On the client side, I think most Linux apps still draw their UIs on CPU, usually accelerated with SIMD. Firefox and Chrome (I think SkiaGL is enabled on Linux?) are exceptions; they use OpenGL and/or Vulkan to draw their UI. Video playback is a different beast and in theory relies on vendor-specific extensions to decode the video in hardware. However, the last time I looked at Linux video decoding (which was years ago), the drivers were awful and interfacing with each vendor's APIs was a huge pain, and so most apps just did video decoding on CPU. (Besides, the Linux ecosystem prefers open codecs, and hardware has only recently gotten support for non-patent-encumbered video formats.)




> However, the last time I looked at Linux video decoding (which was years ago), the drivers were awful and interfacing with each vendor's APIs was a huge pain, and so most apps just did video decoding on CPU.

Nowadays VA-API is near universally supported, and any half-decent video player uses it to do hardware decoding.


For client side Qt has good GPU support but only for QML. All QML is drawn on GPU by default (expect text I think, which uses Harfbuzz) but all Qt Widgets are drawn on CPU. However things like KDE's Wayland uses direct OpenGL calls for faster composition.

Firefox has Web Render running on top of ANGLE which is a generic OpenGL layer that converts the OpenGL calls into native platform calls. ANGLE is a Google project and it is the base library for Skia which is used by Chromium to render everything. IIRC Qt / QML also uses ANGLE for Windows.


Why are toolkits still rendered on the CPU?


It's a ton of effort to write a GPU vector renderer that's both compatible with existing apps and faster than the CPU. Switching to SkiaGL would probably be the easiest approach to migrate to GPU rendering, but Skia is notoriously difficult to use outside of Google's codebases. (The running joke being "the recommended way to build Skia is to get a job at Google, but there are some workarounds available if for some reason that isn't practical.")

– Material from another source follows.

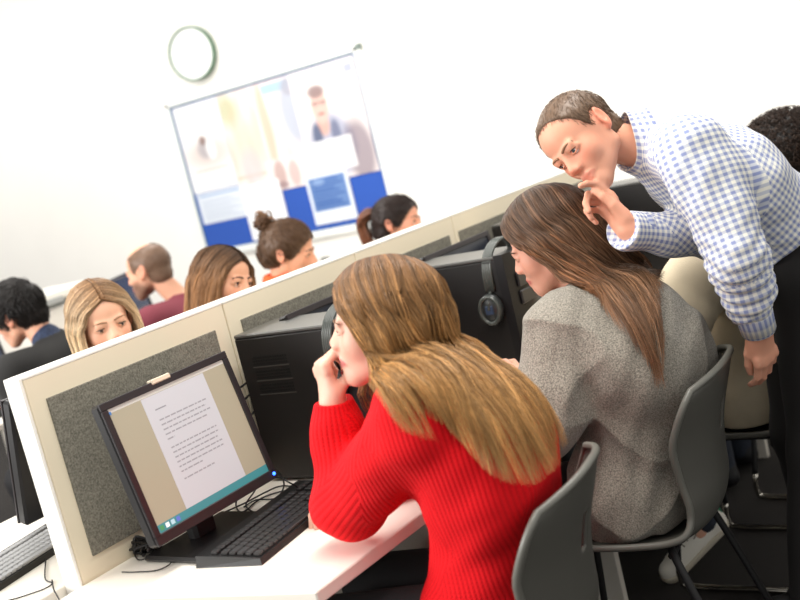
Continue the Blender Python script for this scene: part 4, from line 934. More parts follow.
# ---------------- woman in the red jumper
def red_woman():
    H = gaze_head(386, 322, 2.25, (-.97, -.13, -.20), (-.16, .97, .16), 1.0)
    root = thing('person', (1.76, 1.2, 0), 'person in a red ribbed jumper with long light brown hair, chin resting on a hand', 'person')
    el = P(350, 506, 2.33); wr = P(333, 402, 2.30); el[2] = max(el[2], .73+.066)
    J = seated(1.79, 1.27, P(424, 390, 2.20), H.c, skull_pt(H), shL=P(418, 415, 2.10), shR=P(450, 398, 2.37), elL=el, wrL=wr, elR=V3(2.02, 1.50, .80), wrR=V3(1.86, 1.63, .79), chest=V3(1.765, 1.205, .87), pelz=.55)
    d = CB(-.28, .95, .05); tips = []
    def ex(S):
        tips.extend(hand_prims(S, wr+d*.002, d, CB(.87, .0, -.42), CB(.45, .1, .85), curls=[(58, 62, 38), (66, 66, 40), (75, 72, 45), (82, 80, 45)], sc=.92, thumb_in=1.1))
        hand_prims(S, J['wrR'], unit(V3(-.6, .5, -.1)), V3(0, 0, -1), V3(-1, 0, 0), sc=.92)
    col = head_colour(H, (232, 182, 160), (205, 110, 112), flush=.3)
    b = body(J, H, root, None, .0035, extra=ex, slim=.92, colf=col, armr=.044)
    nails(tips, CB(.87, .0, -.42), b, (170, 26, 50))
    eyes(H, b, (80, 60, 45), (120, 90, 65), look=(1, 0, -.45), lid=.6)
    f1 = wob(21, .006, 22, unit(J['neck']-J['pelvis'])); f2 = wob(22, .002, 60)
    rib = .0165
    def disp(X): return f1(X)+f2(X)
    knit = knit_mat('red_knit', (222, 16, 26), .0098, .55, .10)
    def ex2(S):
        for q in 'LR':
            a = unit(J['wr'+q]-J['el'+q]); S.cap(J['wr'+q]-a*.085, J['wr'+q]-a*.0, .047, .043, .012); S.cap(J['sh'+q], J['el'+q], .072 if q == 'L' else .058, .066, .04); S.cap(J['el'+q], J['wr'+q]-a*.06, .064, .047, .03)
        S.cap(J['pelvis']+V3(0, 0, -.02), J['chest'], .15, .15, .05, J['facing'], .80)
    sw = cloth_top('jumper', J, root, knit, .016, .0042, disp, cuff=.0, extra=ex2, uv=True, neckr=.062, hem=(V3(0, 0, .478), (0, 0, -1)), neckcut=.02)
    cloth_legs('trousers', J, root, mat('black_denim', (20, 19, 22), .8), .012, .006)
    shoes(J, root, mat('shoe_black', (24, 24, 26), .5))
    # hair
    A_ = Acc(); c0, c1 = (118, 84, 55), (186, 140, 84)
    v, f = hair_cap(A_, H, (118, 86, 58), .005, kf=.006, front=(.10, 0, -.045, .078, .080, .108), low=-.06)
    W = H.w
    bk = lambda px, py, d: P(px, py, d)
    def lane(start, pts): return headlane(H, start)+pts
    top = .120
    # locks from the parting, over the near (left) side of the head, behind the shoulder and down the back
    L = [
     lane([(.086, .008, .092), (.070, .055, .055), (.034, .080, .0), (.008, .086, -.05)], [bk(384, 380, 2.11), bk(392, 392, 2.06), bk(402, 404, 2.05)]),
     lane([(.062, .004, .112), (.045, .068, .06), (.022, .088, .0), (.005, .092, -.05)], [bk(402, 376, 2.10), bk(430, 402, 2.04), bk(448, 430, 2.02)]),
     lane([(.035, .002, .125), (.015, .076, .065), (-.01, .094, .0), (-.03, .096, -.055)], [bk(428, 374, 2.09), bk(458, 410, 2.03), bk(480, 466, 2.0)]),
     lane([(.0, .0, .129), (-.025, .075, .065), (-.05, .088, .0), (-.068, .086, -.055)], [bk(448, 374, 2.10), bk(484, 416, 2.03), bk(510, 484, 2.0)]),
     lane([(-.035, .0, .125), (-.065, .062, .065), (-.088, .068, .0), (-.10, .062, -.055)], [bk(466, 370, 2.13), bk(506, 418, 2.06), bk(536, 484, 2.02)]),
     lane([(-.065, .0, .111), (-.098, .03, .065), (-.118, .03, .0), (-.125, .028, -.055)], [bk(480, 364, 2.17), bk(522, 410, 2.10), bk(552, 472, 2.06)]),
     lane([(-.078, -.005, .101), (-.112, -.01, .06), (-.13, -.012, .0), (-.132, -.012, -.055)], [bk(484, 356, 2.23), bk(524, 400, 2.16), bk(556, 460, 2.12)]),
     lane([(-.07, -.02, .103), (-.10, -.045, .06), (-.118, -.05, .0), (-.118, -.05, -.055)], [bk(482, 350, 2.29), bk(514, 390, 2.24), bk(548, 446, 2.2)])]
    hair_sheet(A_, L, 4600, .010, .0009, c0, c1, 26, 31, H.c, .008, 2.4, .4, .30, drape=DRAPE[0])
    R_ = [lane([(.085, .004, .09), (.07, -.05, .055), (.05, -.076, .0), (.03, -.084, -.06)], [bk(360, 388, 2.34), bk(372, 420, 2.34)]),
          lane([(.04, .0, .12), (.02, -.075, .06), (-.01, -.092, .0), (-.03, -.092, -.06)], [bk(424, 376, 2.36), bk(450, 415, 2.36)]),
          lane([(-.03, .0, .122), (-.05, -.07, .06), (-.08, -.075, .0), (-.09, -.075, -.06)], [bk(462, 356, 2.33), bk(494, 392, 2.31)])]
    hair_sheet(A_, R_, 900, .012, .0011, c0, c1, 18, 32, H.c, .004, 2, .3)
    # finer locks falling in front of the shoulder
    F_ = [lane([(.088, .02, .08), (.074, .058, .045), (.044, .080, .0), (.022, .085, -.05)], [bk(378, 382, 2.11), bk(388, 398, 2.05), bk(404, 432, 2.01)]),
          lane([(.07, .02, .1), (.052, .066, .05), (.028, .086, .0), (.005, .09, -.05)], [bk(392, 378, 2.10), bk(414, 402, 2.04), bk(430, 440, 2.0)])]
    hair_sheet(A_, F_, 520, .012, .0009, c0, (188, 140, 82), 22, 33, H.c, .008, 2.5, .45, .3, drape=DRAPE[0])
    A_.build('hair', HAIRM(), root, True)
red_woman()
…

I love this joke! We use Skia as a PDF renderer and it does take a bit of plumbing to get it in, plus you have to track it more often than we'd like (that's not a fault of the build environment, but rather it doesn't have a stable API), plus we have local mods.


High-quality text rendering on GPU is surprisingly tricky and inefficient, unless you're using something simple like a glyph cache.


Does something like Signed Distance Fields help or is it just be an added value and not a complete different way of doing it?


Only for certain fonts at certain sizes, and only if you have the SDF generated ahead of time, both of which mean that the technique isn't general enough to render arbitrary fonts in .otf format.

Rasterizing small glyphs is super fast anyway, there's not much of a need to accelerate it if you can just cache the glyph bitmaps.


QML uses it, but it doesn't look as good as FreeType with LCD subpixel rendering and light hinting... if that is what you like (it is what I like).


I believe GTK4 uses the GPU by default


I think Cairo used OpenGL too. And X.Org itself had stuff like Glamor, XRender...


Cairo's OpenGL backends, such as glamor, never really made it out of the experimental phase and were rarely if ever used as far as I know.